Seriously, Alan, I've not yet made as many kilts as you have, but I don't know if I'm going to be able to stop. I've had a couple of weeks where I haven't been able to work on a kilt and I've really missed it. I've actually seriously given thought to starting to do this as a business --IF-- I get good enough at it. But if you're done, you're done.
Every time I crunch the numbers I shake my head. I can see how I can make about $25,000 a year if I'm REALLY good and REALLY fast and I never take vacation and I work my tail off. But here in the San Francisco Bay Area you can't live on $25,000 a year. Double that number and I can think about it. I've got a mortgage to pay down. ....Triple it and we're getting really serious, here... but that'll never happen.

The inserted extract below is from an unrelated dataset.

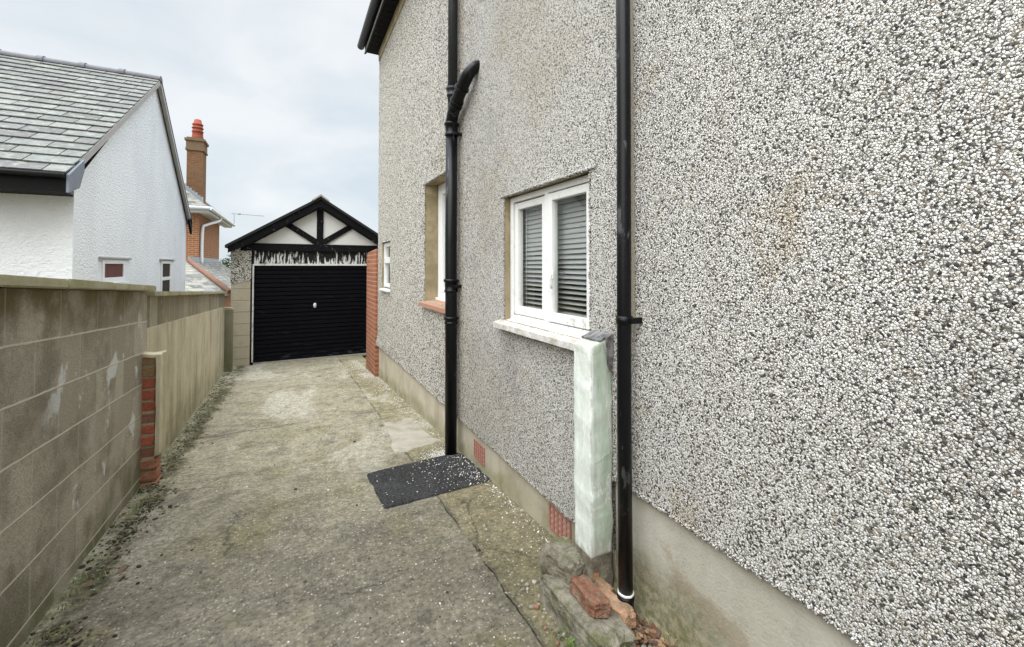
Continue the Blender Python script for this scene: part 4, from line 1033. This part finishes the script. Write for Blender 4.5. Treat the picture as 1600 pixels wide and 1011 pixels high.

I don't know how our kiltmakers on the board do it. I have no clue.

I've thought about taking half a dozen X-Kilts to El Salvador to a socially-important sewing factory co-op. I'd have them crank out 100 of them in various sizes.. My best estimate is that including the cost of the material and duty,etc. I could have them back in the USA, ready to sell for about $28-$32 a kilt. I could then sell them for about $80 a pop. That would make me, not counting any of the advertising budget, etc. etc. etc. about $50 a kilt. Sell 100 kilts, and that's $5,000. Sell 1,000 kilts and that's $50,000, which is an actual working, living wage around here. Can I sell $1,000 kilts in a year? I don't think so, and I wouldn't want to impact my friends like Steve and Rocky by doing it anyway,whenI can make more money for less grief doing IT work..

Besides,ifI did that, then I'm not a kiltmaker...I'm an import-export guru....No Wanna Do That.

Nope, for me, here in the SF Bay Area, kiltmaking has to remain a fun hobby.